▶ **Request**: Set down exactly the lines of the listing below, please, beginning with the first and ending with the line that holds "col = sc.collection".

++++

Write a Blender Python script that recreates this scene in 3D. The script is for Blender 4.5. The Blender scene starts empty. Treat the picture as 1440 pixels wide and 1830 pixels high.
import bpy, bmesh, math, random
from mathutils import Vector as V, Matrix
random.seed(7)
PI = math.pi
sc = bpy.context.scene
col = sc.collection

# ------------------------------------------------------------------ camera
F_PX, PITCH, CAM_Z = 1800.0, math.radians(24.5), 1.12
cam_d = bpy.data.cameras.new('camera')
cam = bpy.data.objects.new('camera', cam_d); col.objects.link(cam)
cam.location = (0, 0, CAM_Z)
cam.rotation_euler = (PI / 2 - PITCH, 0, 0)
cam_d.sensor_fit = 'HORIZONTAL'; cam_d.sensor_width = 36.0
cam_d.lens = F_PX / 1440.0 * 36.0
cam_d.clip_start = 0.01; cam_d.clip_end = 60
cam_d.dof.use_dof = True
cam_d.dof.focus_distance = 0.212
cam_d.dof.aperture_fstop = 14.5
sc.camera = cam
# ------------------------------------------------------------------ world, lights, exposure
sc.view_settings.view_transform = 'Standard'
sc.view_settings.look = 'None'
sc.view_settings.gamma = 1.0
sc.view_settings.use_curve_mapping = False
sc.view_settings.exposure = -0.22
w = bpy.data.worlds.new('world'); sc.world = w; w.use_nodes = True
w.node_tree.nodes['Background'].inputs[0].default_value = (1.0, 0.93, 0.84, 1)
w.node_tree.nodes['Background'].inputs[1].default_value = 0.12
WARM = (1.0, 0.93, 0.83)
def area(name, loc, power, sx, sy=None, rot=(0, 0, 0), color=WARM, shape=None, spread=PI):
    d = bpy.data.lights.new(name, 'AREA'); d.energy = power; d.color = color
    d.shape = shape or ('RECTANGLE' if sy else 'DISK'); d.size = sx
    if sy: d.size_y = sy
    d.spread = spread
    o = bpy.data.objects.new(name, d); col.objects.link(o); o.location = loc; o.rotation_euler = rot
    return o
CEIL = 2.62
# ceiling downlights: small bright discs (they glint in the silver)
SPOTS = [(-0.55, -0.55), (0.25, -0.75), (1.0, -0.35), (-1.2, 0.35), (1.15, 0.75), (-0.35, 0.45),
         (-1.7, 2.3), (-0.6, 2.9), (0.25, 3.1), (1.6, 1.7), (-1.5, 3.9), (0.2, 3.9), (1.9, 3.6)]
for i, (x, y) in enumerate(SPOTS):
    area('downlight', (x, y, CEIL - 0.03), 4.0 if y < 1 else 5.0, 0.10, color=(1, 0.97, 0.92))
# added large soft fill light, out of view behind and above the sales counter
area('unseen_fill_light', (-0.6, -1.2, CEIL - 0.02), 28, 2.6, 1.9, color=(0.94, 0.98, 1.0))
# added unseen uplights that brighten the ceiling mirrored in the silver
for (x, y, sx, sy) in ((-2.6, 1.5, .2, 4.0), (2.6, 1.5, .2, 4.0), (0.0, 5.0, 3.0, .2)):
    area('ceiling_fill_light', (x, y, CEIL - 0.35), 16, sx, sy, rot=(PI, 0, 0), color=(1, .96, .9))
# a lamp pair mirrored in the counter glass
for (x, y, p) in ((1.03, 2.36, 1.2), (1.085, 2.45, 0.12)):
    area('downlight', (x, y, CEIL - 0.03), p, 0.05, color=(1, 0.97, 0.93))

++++

▶ **Worked answer**:
Write a Blender Python script that recreates this scene in 3D. The script is for Blender 4.5. The Blender scene starts empty. Treat the picture as 1440 pixels wide and 1830 pixels high.
import bpy, bmesh, math, random
from mathutils import Vector as V, Matrix
random.seed(7)
PI = math.pi
sc = bpy.context.scene
col = sc.collection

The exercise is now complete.